*PROBLEM DESCRIPTION*.
Repeat, please, only the lines from the top of the data down to the line with "return G().add(q, [list(range(len(q)))]).build(nm, m_, uk)"; include both of those lines.

*SUPPLIED INFORMATION*.
★ ★ ★ ★
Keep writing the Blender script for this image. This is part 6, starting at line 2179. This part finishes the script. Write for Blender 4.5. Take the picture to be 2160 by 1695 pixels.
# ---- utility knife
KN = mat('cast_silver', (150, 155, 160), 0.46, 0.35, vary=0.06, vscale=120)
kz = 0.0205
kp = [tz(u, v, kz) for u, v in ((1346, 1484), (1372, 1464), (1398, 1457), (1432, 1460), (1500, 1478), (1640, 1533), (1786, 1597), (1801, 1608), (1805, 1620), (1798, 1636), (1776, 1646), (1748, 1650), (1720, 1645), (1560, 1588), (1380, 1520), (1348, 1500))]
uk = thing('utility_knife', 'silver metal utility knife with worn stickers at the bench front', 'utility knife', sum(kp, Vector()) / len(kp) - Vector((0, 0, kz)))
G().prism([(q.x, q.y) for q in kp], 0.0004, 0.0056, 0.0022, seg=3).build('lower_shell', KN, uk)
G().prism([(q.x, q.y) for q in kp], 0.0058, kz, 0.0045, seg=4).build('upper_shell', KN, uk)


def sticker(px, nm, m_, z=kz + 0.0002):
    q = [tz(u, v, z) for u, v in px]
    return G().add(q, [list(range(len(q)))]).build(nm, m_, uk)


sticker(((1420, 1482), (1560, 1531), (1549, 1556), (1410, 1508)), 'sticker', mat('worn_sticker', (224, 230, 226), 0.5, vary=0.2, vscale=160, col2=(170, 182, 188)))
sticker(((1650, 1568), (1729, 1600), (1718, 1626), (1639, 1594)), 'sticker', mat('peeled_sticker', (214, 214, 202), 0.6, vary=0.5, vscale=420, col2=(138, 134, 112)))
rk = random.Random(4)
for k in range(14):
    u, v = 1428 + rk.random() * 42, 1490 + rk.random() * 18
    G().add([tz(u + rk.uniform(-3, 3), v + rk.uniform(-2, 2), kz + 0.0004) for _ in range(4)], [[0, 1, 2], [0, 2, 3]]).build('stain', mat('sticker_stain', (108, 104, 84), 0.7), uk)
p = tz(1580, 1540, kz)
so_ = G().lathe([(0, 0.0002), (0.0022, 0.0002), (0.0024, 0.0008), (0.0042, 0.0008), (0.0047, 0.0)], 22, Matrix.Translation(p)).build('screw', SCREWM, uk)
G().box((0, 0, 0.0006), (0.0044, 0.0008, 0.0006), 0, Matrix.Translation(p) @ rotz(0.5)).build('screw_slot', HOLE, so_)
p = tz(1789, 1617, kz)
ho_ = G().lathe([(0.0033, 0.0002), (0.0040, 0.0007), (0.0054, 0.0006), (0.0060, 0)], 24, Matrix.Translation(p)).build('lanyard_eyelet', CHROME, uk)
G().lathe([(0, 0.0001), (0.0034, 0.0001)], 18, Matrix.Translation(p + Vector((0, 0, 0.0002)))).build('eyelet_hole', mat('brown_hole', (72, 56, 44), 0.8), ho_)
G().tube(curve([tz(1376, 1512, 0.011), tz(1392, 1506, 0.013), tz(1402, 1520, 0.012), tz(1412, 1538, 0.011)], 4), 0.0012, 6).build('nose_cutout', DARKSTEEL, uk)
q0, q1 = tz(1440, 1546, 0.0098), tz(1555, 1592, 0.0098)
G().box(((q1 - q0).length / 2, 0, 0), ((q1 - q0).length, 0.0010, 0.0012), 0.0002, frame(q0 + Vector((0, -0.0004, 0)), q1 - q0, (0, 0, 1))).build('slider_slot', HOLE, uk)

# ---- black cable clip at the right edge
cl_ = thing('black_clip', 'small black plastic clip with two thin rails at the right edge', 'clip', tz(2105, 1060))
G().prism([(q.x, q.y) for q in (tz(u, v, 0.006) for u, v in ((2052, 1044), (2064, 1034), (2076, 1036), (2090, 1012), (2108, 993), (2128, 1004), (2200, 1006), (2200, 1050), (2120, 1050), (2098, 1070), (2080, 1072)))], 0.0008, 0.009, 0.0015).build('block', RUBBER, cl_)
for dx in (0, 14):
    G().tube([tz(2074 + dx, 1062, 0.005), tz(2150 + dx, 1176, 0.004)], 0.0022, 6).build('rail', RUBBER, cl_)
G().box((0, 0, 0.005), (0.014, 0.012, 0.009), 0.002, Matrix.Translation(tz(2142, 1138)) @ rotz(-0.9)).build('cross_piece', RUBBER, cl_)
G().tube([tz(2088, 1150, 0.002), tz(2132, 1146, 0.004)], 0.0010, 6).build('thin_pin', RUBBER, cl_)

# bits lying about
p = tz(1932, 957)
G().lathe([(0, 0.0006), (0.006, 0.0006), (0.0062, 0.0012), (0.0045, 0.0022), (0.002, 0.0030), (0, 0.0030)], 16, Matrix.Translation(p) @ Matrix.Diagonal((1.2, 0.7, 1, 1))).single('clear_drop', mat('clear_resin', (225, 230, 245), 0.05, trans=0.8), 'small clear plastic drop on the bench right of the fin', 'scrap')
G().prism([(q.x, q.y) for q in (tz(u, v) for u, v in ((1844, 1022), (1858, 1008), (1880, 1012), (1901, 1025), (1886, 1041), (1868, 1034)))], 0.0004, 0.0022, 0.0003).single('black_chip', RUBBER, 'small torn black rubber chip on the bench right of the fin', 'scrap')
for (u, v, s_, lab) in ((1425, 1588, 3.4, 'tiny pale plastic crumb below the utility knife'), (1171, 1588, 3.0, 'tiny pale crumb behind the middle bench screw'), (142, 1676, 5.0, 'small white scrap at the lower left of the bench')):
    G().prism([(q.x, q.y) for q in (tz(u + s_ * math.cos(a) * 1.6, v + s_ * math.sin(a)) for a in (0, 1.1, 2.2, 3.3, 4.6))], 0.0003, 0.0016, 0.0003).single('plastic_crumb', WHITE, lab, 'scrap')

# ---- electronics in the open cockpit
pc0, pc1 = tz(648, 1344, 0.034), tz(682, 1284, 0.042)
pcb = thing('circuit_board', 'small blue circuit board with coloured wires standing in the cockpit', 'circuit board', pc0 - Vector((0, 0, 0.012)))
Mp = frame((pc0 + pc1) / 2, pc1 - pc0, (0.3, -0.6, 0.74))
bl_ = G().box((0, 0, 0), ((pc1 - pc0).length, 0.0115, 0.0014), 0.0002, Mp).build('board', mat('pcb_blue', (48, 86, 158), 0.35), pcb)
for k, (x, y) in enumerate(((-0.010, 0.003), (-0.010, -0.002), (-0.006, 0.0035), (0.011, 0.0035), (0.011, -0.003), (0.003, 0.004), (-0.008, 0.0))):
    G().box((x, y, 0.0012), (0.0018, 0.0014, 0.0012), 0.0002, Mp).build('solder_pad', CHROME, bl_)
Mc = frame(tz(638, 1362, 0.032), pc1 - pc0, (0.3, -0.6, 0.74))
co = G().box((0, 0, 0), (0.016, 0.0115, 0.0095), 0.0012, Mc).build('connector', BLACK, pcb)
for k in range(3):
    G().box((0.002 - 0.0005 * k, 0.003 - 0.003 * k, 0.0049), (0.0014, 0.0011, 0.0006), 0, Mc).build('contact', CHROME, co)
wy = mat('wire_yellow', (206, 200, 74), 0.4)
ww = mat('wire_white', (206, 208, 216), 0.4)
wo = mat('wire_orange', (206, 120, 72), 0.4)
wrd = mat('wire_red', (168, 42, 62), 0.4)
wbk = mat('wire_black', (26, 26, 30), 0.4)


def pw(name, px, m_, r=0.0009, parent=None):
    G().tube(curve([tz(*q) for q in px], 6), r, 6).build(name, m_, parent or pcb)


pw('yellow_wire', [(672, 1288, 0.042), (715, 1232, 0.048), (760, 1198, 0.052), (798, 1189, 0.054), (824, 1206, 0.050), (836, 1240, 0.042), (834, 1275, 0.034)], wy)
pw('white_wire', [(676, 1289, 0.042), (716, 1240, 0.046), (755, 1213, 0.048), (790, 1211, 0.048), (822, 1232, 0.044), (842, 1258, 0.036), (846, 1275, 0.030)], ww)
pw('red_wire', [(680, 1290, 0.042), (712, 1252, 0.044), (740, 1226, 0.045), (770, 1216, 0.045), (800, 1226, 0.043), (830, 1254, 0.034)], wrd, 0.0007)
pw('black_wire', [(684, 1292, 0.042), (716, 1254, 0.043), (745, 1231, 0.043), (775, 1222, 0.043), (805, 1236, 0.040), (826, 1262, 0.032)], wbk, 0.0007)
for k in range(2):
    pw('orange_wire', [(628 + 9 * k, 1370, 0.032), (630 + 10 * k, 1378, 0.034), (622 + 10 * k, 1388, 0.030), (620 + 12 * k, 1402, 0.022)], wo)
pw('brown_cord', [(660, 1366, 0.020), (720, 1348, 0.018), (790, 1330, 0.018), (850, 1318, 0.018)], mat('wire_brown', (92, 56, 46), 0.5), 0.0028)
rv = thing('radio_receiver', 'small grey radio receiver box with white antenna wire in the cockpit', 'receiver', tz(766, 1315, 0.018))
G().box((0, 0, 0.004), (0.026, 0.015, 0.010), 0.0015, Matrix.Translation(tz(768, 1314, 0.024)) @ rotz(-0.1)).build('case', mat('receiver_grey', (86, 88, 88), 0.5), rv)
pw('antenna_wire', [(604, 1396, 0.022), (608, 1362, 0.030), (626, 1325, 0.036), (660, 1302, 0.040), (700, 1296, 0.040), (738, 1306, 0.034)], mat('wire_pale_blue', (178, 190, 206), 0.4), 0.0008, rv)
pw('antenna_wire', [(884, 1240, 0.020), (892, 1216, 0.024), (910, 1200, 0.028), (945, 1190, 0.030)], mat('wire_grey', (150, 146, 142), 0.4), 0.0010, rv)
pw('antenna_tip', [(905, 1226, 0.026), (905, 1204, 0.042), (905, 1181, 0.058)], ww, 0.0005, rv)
★ ★ ★ ★
*EXERCISE RESPONSE*.
Keep writing the Blender script for this image. This is part 6, starting at line 2179. This part finishes the script. Write for Blender 4.5. Take the picture to be 2160 by 1695 pixels.
# ---- utility knife
KN = mat('cast_silver', (150, 155, 160), 0.46, 0.35, vary=0.06, vscale=120)
kz = 0.0205
kp = [tz(u, v, kz) for u, v in ((1346, 1484), (1372, 1464), (1398, 1457), (1432, 1460), (1500, 1478), (1640, 1533), (1786, 1597), (1801, 1608), (1805, 1620), (1798, 1636), (1776, 1646), (1748, 1650), (1720, 1645), (1560, 1588), (1380, 1520), (1348, 1500))]
uk = thing('utility_knife', 'silver metal utility knife with worn stickers at the bench front', 'utility knife', sum(kp, Vector()) / len(kp) - Vector((0, 0, kz)))
G().prism([(q.x, q.y) for q in kp], 0.0004, 0.0056, 0.0022, seg=3).build('lower_shell', KN, uk)
G().prism([(q.x, q.y) for q in kp], 0.0058, kz, 0.0045, seg=4).build('upper_shell', KN, uk)


def sticker(px, nm, m_, z=kz + 0.0002):
    q = [tz(u, v, z) for u, v in px]
    return G().add(q, [list(range(len(q)))]).build(nm, m_, uk)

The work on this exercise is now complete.